Para el analista Charles Onyango-Obbo, quien ha seguido muy de cerca el periplo militar keniano en Somalia, el grupo «está lejos de la derrota», como demuestra el episodio de Garissa. Quizá -teoriza el experto- al haber perdido territorios en Somalia por la presión militar de la Misión de la Unión Africana, de la que forma parte Kenia, el alivio de la carga administrativa que eso suponía para los terroristas se haya redirigido a planificar atentados más certeros. Onyango-Obbo lo ilustra así: «El Ejército de Kenia le dio un limón amargo a Al Shabab, y parece que este lo ha convertido en zumo de pomelo». En Garissa hubo «menos atacantes y el doble de personas masacradas» respecto a Westgate.

Una valla costosa

Los beneficios de la intervención militar keniana en Somalia están aún por ver y, según el analista, «hace falta una nueva estrategia». ¿Negociar con Al Shabab? Así lo sugirió el keniano de etnia somalí Aden Bare Duale, líder de la mayoría en el Parlamento. El Gobierno, por su parte, se plantea la construcción de una valla fronteriza, una empresa tan costosa como previsiblemente inútil.

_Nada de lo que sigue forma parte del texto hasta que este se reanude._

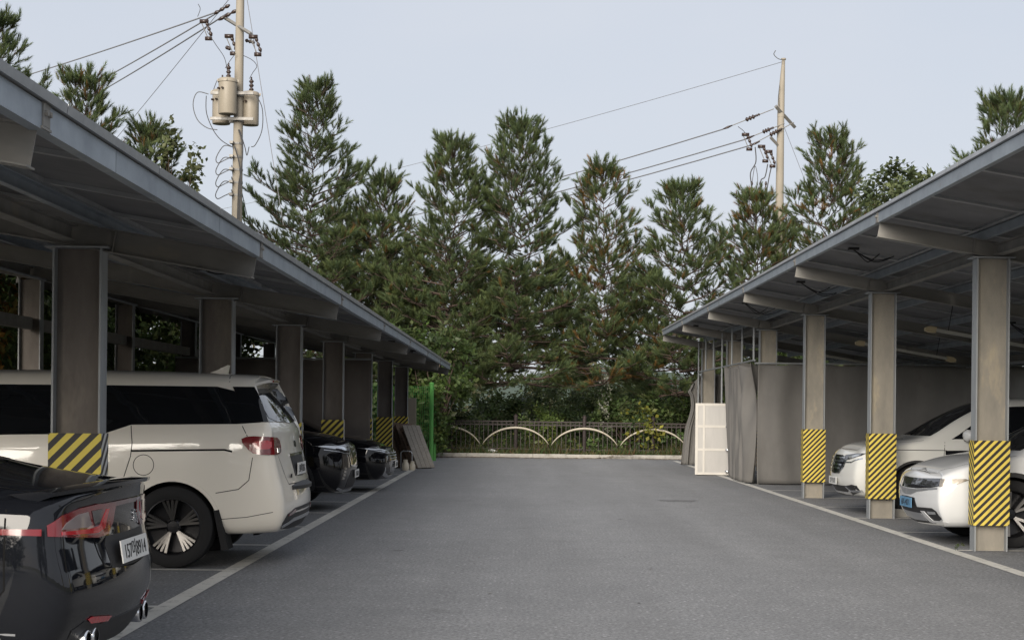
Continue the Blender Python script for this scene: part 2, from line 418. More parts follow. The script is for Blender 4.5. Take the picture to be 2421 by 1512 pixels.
    pm.cur = 1
    pm.box((0.004, 0.004, 0), (pw-0.006, 0.03, t)); pm.box((0.004, pl-0.035, 0), (pw-0.006, pl-0.006, t))
    pm.box((0.004, 0.03, 0), (0.03, pl-0.035, t)); pm.box((pw-0.035, 0.03, 0), (pw-0.006, pl-0.035, t))
    pmm = pm.mesh('solar_panel', [M['backsheet'], M['alu'], M['panel_glass']])
    for i in range(ny):
        for k in range(6):
            x = xe - s*0.03 + s*(pw*math.cos(ang)*k)
            o = link('solar_panel', pmm, None, (x, y0 + i*(y1-y0)/ny, ztop(x) + 0.004))
            if left: o.rotation_euler = (0, -ang, math.pi); o.location.y += pl
            else: o.rotation_euler = (0, ang, 0)
            put(o)
    # loose loops of cable below the panels
    for y in ys:
        for k in range(2):
            x = xe + s*random.uniform(0.35, 0.7) if k == 0 else xe + s*random.uniform(1.8, 4.0)
            yy = y + random.uniform(0.5, 3.5); z = ztop(x) - 0.01
            mb = MB(); mb.box((x-0.06, yy-0.05, z-0.03), (x+0.06, yy+0.05, z))
            for q in range(3):
                dx, dy, sg = s*random.uniform(0.25, 0.7), random.uniform(-0.15, 0.15), random.uniform(0.07, 0.15)
                x2 = x + dx
                pts = []
                for i in range(9):
                    u = i/8; pts.append((x + dx*u + 0.03*math.sin(6*u), yy + 0.03*q + dy*u, z - 0.02 + (ztop(x2)-ztop(x))*u - sg*4*u*(1-u)))
                mb.tube(pts, 0.007, 5)
            put(mb.build('cable_loop', M['black_rubber']))
    # conduit along the column heads
    cd = MB(); cd.tube([(xrc - s*0.2, y0, rbot(xrc)-0.02), (xrc - s*0.2, y1, rbot(xrc)-0.02)], 0.02, 6); put(cd.build('conduit', M['flange']))
    return root, ztop, xe, xc, xrc
CL, ztL, xeL, xcL, xrL = carport('left')
CR, ztR, xeR, xcR, xrR = carport('right')

# strip lights hung under the right roof, crosswise
M['lamp_body'] = plain('yellowed_plastic', (0.55, 0.45, 0.28), 0.5); M['lamp_tube'] = plain('unlit_tube', (0.45, 0.44, 0.40), 0.35)
lm = MB()
lm.box((0, -0.045, 0.0), (1.75, 0.045, 0.045))
lbody = lm.mesh('housing', M['lamp_tube'])
le = MB(); le.prism([(-0.08, -0.035), (-0.02, -0.05), (0.08, -0.04), (0.08, 0.045), (-0.03, 0.045), (-0.09, 0.01)], -0.05, 0.05, 'y'); lend = le.mesh('end_cap', M['lamp_body'])
for y, nth in ((19.2, 'nearest the camera, above the hatchback'), (24.2, 'above the space behind the grey-white SUV'), (29.2, 'just before the curtain wall'), (34.2, 'behind the curtain wall')):
    x = 6.2; z = ztR(x) - 0.42
    r = empty('strip_light', (x, y, z)); r.rotation_euler = (0, math.atan(SL), 0)
    link('housing', lbody, r); link('end_cap', lend, r, (0.03, 0, 0.02)); link('end_cap', lend, r, (1.72, 0, 0.02), (0, 0, math.pi))
    h = MB()
    for q in (0.3, 1.45): h.tube([(q, 0, 0.05), (q, 0, 0.44)], 0.006, 5)
    h.build('hanger', M['black_rubber'], r)
    tag(r, 'unlit strip light under the right carport roof, ' + nth, 'light', 'strip lights')

# ------------------------------------------------------------------ curtains
def cloth(name, fn, nu, nv, mat, thick=0.006):
    V = [fn(i/nu, j/nv) for i in range(nu+1) for j in range(nv+1)]
    F = [(i*(nv+1)+j, (i+1)*(nv+1)+j, (i+1)*(nv+1)+j+1, i*(nv+1)+j+1) for i in range(nu) for j in range(nv)]
    me = bpy.data.meshes.new(name); me.from_pydata(V, [], F); me.materials.append(mat)
    me.polygons.foreach_set('use_smooth', [True]*len(me.polygons))
    o = link(name, me); md = o.modifiers.new('thickness', 'SOLIDIFY'); md.thickness = thick
    return o
def fold(u, a, ph): return a*(math.sin(u*2*math.pi*a*0 + ph))
def cross_right(u, v):
    x = 4.72 + u*5.5; z = 0.02 + v*2.36
    if v > 0.99: z += 0.0
    amp = 0.07*math.exp(-u*6)*(1 - 0.3*v) + 0.018
    return (x, 31.50 + amp*math.sin(u*46 + 1.3*math.sin(v*3)) + 0.03*math.sin(u*9), z - 0.02*abs(math.sin(u*24))*(v > 0.97))
o = cloth('curtain', cross_right, 180, 24, M['curtain']); tag(o, 'wide flat grey-brown curtain wall hung across the right carport', 'curtain')
def bunch(u, v):                              # gathered side curtain along the aisle
    y = 31.55 + u*3.9*(0.78 + 0.22*v); z = 0.03 + v*2.40 - 0.10*abs(math.sin(u*17))*max(0, (v-0.9)*10)
    a = 0.075 + 0.10*math.exp(-((u-0.15)/0.16)**2)
    x = 4.62 - 0.10*(1-v)*math.sin(u*3) + a*math.sin(u*38 + 1.0*math.sin(4*v+u*5))*(0.55+0.45*v) + 0.03*math.sin(u*91+2*v)*v
    return (x, y + 0.03*math.sin(u*60+v*4), z)
o = cloth('curtain', bunch, 150, 36, M['curtain']); tag(o, 'gathered grey side curtain tied to its rail beside the white cabinet', 'curtain')
def farc(u, v):                               # end curtain pulled outwards
    z = 0.02 + v*2.40
    xl = 4.30 + 0.22*v + 0.10*math.exp(-((v-0.62)/0.16)**2) - 0.06*math.exp(-((v-0.86)/0.05)**2)
    x = xl + (5.35 - xl)*u
    y = 41.95 + 0.05*math.sin(u*34 + 3*v + 2*u*v) + 0.03*math.sin(u*71) + 0.30*(1-v)*(1-u)
    return (x, y, z - 0.30*max(0, 1-u*3)*max(0, v-0.75)/0.25)
o = cloth('curtain', farc, 70, 30, M['curtain']); tag(o, 'grey curtain pulled out like a tent at the far end of the right carport', 'curtain')
def farc2(u, v):
    z = 0.03 + v*(1.75 + 0.35*(1-abs(2*u-0.6)))
    return (5.45 + u*0.9, 41.6 - 0.3*u + 0.05*math.sin(u*22+2*v), z)
o = cloth('curtain', farc2, 40, 20, M['curtain_dark']); tag(o, 'short brown curtain hanging behind the white cabinet', 'curtain')
def cross_left(u, v):
    return (-2.96 - u*3.9, 31.70 + 0.012*math.sin(u*40) + 0.03*math.sin(u*8), 0.02 + v*2.36)
o = cloth('curtain', cross_left, 90, 12, M['curtain_dark']); tag(o, 'dark brown curtain wall hung across the left carport behind the black cars', 'curtain')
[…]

Desde 2011, en torno a 600 personas han fallecido en Kenia en ataques de los que Al Shabab ha reclamado la autoría: sobre todo, en la capital, en la costa (donde se concentran la mayor parte de los musulmanes del país), en Garissa y en el extremo nororiental del país, Mandera. Son estas dos últimas zonas de fronteras difusas, áridas y pobres, poco rentables electoralmente en una Kenia que concentra más votantes en torno a Nairobi, Mombasa y el valle de Rift. Una Kenia de voto tribal, en la que los propios políticos son los primeros que dividen para tratar de vencer. Una Kenia corrupta hasta el tuétano. Una Kenia pobre y analfabeta. Un terreno muy fértil para el extremismo que Kenia parece haber ya importado. Los atacantes de Garissa -relatan testigos- no hablaban somalí: hablaban suajili, la lengua local.